Reproduce every line of the material below, but drop the pictures.

▶ [DATA BLOCK]:
## Start
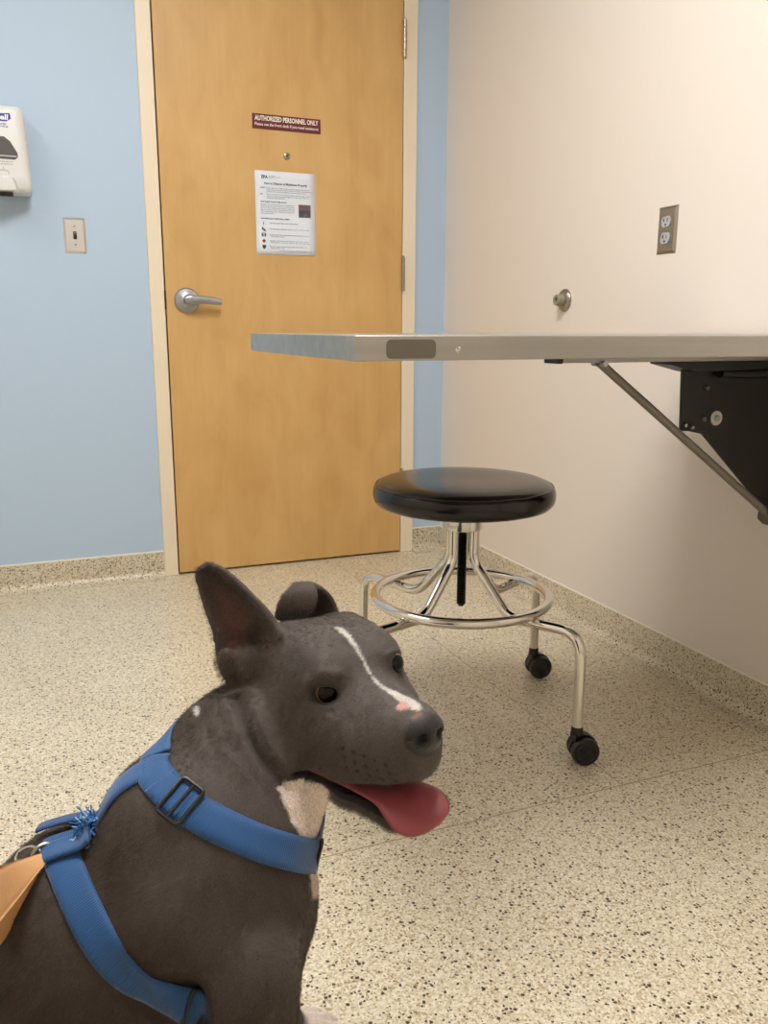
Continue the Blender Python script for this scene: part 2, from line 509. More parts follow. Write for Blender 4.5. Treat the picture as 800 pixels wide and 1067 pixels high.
for k, s in enumerate(steps):
    z = NZ1-0.181-k*0.0205
    line(tx, s, 0.0056, NX0+0.050, z, (0.11, 0.152, 0.150, 0.150, 0.155)[k])
    if k > 1: line(tx, 'before you throw it away.', 0.0054, NX0+0.054, z-0.006, (0, 0, 0.05, 0.15, 0.05)[k])
line(tx, 'For more information see the drug disposal page', 0.0054, NX0+0.085, NZ0+0.012, 0.125)
def patch(mb, x0, z0, x1, z1):
    y = sheet_y((x0+x1)/2, (z0+z1)/2)
    mb.box((x0, y-0.0004, z0), (x1, y+0.0003, z1))
ph = MB(); pd = MB()
px0, pz1 = NX1-0.062, NZ1-0.110
patch(ph, px0, pz1-0.045, px0+0.046, pz1)
pic = ph.build('picture', M_inkb, no, smooth=False)
for a in range(6):
    pb2 = MB(); patch(pb2, px0+0.003+a*0.0072, pz1-0.020, px0+0.0085+a*0.0072, pz1-0.010-0.003*(a % 3)); pd.add(pb2.v, pb2.f)
patch(pd, px0, pz1-0.032, px0+0.046, pz1-0.019); patch(pd, px0+0.004, pz1-0.043, px0+0.018, pz1-0.032); patch(pd, px0+0.034, pz1-0.042, px0+0.045, pz1-0.032)
pd.build('picture_shapes', M_inkd, pic, smooth=False)
ix = NX0+0.020
for k in range(5):
    z = NZ1-0.186-k*0.0205
    pd = MB(); pr = MB()
    y = sheet_y(ix, z)
    if k == 0:
        patch(pd, ix+0.0065, z+0.000, ix+0.0088, z+0.010); patch(pr, ix+0.0068, z-0.002, ix+0.0085, z-0.0005)
    elif k == 1:
        patch(pd, ix+0.001, z+0.004, ix+0.0075, z+0.011); patch(pd, ix+0.007, z-0.001, ix+0.014, z+0.0055); patch(pr, ix+0.012, z-0.002, ix+0.017, z+0.001)
    elif k == 2:
        patch(pd, ix, z, ix+0.016, z+0.002); patch(pd, ix, z+0.010, ix+0.016, z+0.012); patch(pd, ix, z+0.002, ix+0.003, z+0.010); patch(pd, ix+0.013, z+0.002, ix+0.016, z+0.010); patch(pd, ix+0.003, z+0.005, ix+0.013, z+0.007)
    elif k == 3:
        for r0, mb in ((0.0075, pr), (0.0035, pd)):
            mb.prism([(ix+0.008+r0, y-0.0004, z+0.005), (ix+0.008, y-0.0004, z+0.005+r0), (ix+0.008-r0, y-0.0004, z+0.005), (ix+0.008, y-0.0004, z+0.005-r0)], (0, 0.0004 if mb is pr else -0.0002, 0))
    else:
        pd.prism([(ix+0.001, y-0.0004, z+0.011), (ix+0.0155, y-0.0004, z+0.011), (ix+0.0145, y-0.0004, z+0.003), (ix+0.010, y-0.0004, z-0.003), (ix+0.006, y-0.0004, z-0.003), (ix+0.002, y-0.0004, z+0.003)], (0, 0.0004, 0))
    ic = pd.build('icon', M_inkk, no, smooth=False)
    if pr.v: pr.build('icon_accent', M_inkr, ic, smooth=False)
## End
▶ [THE OUTPUT]:
Continue the Blender Python script for this scene: part 2, from line 509. More parts follow. Write for Blender 4.5. Treat the picture as 800 pixels wide and 1067 pixels high.
for k, s in enumerate(steps):
    z = NZ1-0.181-k*0.0205
    line(tx, s, 0.0056, NX0+0.050, z, (0.11, 0.152, 0.150, 0.150, 0.155)[k])
    if k > 1: line(tx, 'before you throw it away.', 0.0054, NX0+0.054, z-0.006, (0, 0, 0.05, 0.15, 0.05)[k])
line(tx, 'For more information see the drug disposal page', 0.0054, NX0+0.085, NZ0+0.012, 0.125)
def patch(mb, x0, z0, x1, z1):
    y = sheet_y((x0+x1)/2, (z0+z1)/2)
    mb.box((x0, y-0.0004, z0), (x1, y+0.0003, z1))
ph = MB(); pd = MB()
px0, pz1 = NX1-0.062, NZ1-0.110
patch(ph, px0, pz1-0.045, px0+0.046, pz1)
pic = ph.build('picture', M_inkb, no, smooth=False)
for a in range(6):
    pb2 = MB(); patch(pb2, px0+0.003+a*0.0072, pz1-0.020, px0+0.0085+a*0.0072, pz1-0.010-0.003*(a % 3)); pd.add(pb2.v, pb2.f)
patch(pd, px0, pz1-0.032, px0+0.046, pz1-0.019); patch(pd, px0+0.004, pz1-0.043, px0+0.018, pz1-0.032); patch(pd, px0+0.034, pz1-0.042, px0+0.045, pz1-0.032)
pd.build('picture_shapes', M_inkd, pic, smooth=False)
ix = NX0+0.020
for k in range(5):
    z = NZ1-0.186-k*0.0205
    pd = MB(); pr = MB()
    y = sheet_y(ix, z)
    if k == 0:
        patch(pd, ix+0.0065, z+0.000, ix+0.0088, z+0.010); patch(pr, ix+0.0068, z-0.002, ix+0.0085, z-0.0005)
    elif k == 1:
        patch(pd, ix+0.001, z+0.004, ix+0.0075, z+0.011); patch(pd, ix+0.007, z-0.001, ix+0.014, z+0.0055); patch(pr, ix+0.012, z-0.002, ix+0.017, z+0.001)
    elif k == 2:
        patch(pd, ix, z, ix+0.016, z+0.002); patch(pd, ix, z+0.010, ix+0.016, z+0.012); patch(pd, ix, z+0.002, ix+0.003, z+0.010); patch(pd, ix+0.013, z+0.002, ix+0.016, z+0.010); patch(pd, ix+0.003, z+0.005, ix+0.013, z+0.007)
    elif k == 3:
        for r0, mb in ((0.0075, pr), (0.0035, pd)):
            mb.prism([(ix+0.008+r0, y-0.0004, z+0.005), (ix+0.008, y-0.0004, z+0.005+r0), (ix+0.008-r0, y-0.0004, z+0.005), (ix+0.008, y-0.0004, z+0.005-r0)], (0, 0.0004 if mb is pr else -0.0002, 0))
    else:
        pd.prism([(ix+0.001, y-0.0004, z+0.011), (ix+0.0155, y-0.0004, z+0.011), (ix+0.0145, y-0.0004, z+0.003), (ix+0.010, y-0.0004, z-0.003), (ix+0.006, y-0.0004, z-0.003), (ix+0.002, y-0.0004, z+0.003)], (0, 0.0004, 0))
    ic = pd.build('icon', M_inkk, no, smooth=False)
    if pr.v: pr.build('icon_accent', M_inkr, ic, smooth=False)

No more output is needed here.